Exercise requirements — Repeat exactly what appears from the opening line of the listing to the line with "COL = scene.collection", inclusive.

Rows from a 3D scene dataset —
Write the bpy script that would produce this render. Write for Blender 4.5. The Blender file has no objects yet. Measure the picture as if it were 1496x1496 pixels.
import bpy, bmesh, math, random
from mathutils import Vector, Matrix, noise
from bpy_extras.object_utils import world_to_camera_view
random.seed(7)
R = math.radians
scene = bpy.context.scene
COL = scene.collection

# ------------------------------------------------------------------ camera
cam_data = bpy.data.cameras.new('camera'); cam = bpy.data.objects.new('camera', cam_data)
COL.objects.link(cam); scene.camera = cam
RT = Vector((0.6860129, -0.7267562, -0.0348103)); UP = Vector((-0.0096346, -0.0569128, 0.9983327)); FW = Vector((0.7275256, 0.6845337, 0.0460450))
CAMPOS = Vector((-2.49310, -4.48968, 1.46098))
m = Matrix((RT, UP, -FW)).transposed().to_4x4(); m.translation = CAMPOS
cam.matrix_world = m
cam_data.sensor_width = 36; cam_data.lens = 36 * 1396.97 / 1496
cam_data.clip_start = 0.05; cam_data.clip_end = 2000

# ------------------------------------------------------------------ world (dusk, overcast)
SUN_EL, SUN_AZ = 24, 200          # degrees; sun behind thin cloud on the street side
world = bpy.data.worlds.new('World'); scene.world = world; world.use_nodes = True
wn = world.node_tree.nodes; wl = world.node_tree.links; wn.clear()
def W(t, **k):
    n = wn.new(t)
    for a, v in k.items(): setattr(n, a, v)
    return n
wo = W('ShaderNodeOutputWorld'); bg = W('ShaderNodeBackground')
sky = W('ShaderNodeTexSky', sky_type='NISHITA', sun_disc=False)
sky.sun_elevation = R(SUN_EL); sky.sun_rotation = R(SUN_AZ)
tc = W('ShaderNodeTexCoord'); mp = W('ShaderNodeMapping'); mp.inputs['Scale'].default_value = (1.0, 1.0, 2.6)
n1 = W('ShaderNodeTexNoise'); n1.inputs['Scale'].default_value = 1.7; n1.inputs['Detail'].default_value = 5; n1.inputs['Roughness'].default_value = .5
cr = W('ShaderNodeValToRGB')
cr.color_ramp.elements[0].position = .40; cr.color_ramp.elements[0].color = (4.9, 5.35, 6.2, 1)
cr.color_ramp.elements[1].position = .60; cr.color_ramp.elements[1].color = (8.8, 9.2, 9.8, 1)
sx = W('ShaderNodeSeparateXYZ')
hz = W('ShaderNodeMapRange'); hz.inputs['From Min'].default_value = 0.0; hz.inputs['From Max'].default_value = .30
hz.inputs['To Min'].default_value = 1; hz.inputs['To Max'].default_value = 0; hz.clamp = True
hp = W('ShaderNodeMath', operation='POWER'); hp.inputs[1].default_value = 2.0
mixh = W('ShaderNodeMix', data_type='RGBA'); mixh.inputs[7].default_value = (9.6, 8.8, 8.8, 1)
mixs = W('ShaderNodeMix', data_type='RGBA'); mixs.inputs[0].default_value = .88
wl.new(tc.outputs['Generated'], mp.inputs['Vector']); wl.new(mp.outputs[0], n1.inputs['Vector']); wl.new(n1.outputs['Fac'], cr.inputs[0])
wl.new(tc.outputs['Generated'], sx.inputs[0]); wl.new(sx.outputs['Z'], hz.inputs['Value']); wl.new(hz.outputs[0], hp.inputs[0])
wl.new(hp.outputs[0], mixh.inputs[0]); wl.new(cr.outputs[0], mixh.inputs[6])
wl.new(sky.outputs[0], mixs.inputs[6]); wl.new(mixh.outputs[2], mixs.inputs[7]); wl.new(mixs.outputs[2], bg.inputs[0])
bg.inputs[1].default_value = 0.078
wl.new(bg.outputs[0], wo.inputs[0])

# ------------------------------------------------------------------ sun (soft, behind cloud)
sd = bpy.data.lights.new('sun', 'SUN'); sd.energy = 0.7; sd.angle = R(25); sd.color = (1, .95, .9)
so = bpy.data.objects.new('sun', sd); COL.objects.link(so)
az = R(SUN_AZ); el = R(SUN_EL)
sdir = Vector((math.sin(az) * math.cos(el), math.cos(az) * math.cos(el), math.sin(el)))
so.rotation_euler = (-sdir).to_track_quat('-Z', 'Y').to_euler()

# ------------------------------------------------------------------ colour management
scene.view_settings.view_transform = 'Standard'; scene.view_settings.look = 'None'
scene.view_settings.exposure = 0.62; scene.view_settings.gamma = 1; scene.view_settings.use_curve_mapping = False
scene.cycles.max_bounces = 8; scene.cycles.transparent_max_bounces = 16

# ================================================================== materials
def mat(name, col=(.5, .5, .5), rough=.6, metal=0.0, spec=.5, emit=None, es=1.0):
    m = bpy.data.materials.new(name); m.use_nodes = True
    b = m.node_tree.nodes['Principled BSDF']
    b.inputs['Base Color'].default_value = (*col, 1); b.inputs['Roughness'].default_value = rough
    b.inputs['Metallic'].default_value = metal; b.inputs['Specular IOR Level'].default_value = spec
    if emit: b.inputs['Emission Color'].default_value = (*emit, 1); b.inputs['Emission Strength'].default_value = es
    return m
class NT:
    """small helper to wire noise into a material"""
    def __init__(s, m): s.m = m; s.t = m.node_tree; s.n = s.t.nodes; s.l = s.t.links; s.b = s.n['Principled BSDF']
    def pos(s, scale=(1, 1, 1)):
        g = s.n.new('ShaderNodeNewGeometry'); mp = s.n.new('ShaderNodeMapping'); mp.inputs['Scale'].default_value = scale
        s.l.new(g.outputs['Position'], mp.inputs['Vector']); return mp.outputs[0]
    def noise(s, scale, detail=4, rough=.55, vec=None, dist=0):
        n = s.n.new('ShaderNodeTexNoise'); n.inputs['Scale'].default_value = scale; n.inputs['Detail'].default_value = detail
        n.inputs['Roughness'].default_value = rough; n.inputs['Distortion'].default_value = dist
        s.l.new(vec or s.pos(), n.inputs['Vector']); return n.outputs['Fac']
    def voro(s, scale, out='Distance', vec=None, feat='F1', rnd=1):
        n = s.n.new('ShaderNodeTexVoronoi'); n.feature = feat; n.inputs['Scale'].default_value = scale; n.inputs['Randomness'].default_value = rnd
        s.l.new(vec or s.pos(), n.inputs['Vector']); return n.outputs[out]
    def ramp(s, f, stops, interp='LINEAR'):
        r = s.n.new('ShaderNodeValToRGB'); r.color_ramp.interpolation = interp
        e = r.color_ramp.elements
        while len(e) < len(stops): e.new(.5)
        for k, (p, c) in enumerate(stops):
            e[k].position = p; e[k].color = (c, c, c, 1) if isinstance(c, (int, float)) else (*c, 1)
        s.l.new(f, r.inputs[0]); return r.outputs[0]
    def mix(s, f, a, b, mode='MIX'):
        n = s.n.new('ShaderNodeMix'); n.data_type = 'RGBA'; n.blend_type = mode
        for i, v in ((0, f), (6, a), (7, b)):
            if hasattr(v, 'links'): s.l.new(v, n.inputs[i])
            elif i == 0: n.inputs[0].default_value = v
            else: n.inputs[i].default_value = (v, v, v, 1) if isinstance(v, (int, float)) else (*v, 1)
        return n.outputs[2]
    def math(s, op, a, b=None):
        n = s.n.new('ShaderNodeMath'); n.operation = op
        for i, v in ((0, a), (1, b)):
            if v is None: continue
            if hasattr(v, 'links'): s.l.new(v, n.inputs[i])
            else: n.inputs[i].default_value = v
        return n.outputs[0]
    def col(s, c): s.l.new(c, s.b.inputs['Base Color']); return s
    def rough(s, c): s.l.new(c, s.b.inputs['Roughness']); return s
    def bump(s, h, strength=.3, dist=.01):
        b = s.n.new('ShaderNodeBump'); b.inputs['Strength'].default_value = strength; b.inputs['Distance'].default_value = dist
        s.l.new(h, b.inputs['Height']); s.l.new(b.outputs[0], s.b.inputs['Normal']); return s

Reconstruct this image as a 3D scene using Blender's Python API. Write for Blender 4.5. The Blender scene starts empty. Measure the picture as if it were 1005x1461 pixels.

Complete response —
Write the bpy script that would produce this render. Write for Blender 4.5. The Blender file has no objects yet. Measure the picture as if it were 1496x1496 pixels.
import bpy, bmesh, math, random
from mathutils import Vector, Matrix, noise
from bpy_extras.object_utils import world_to_camera_view
random.seed(7)
R = math.radians
scene = bpy.context.scene
COL = scene.collection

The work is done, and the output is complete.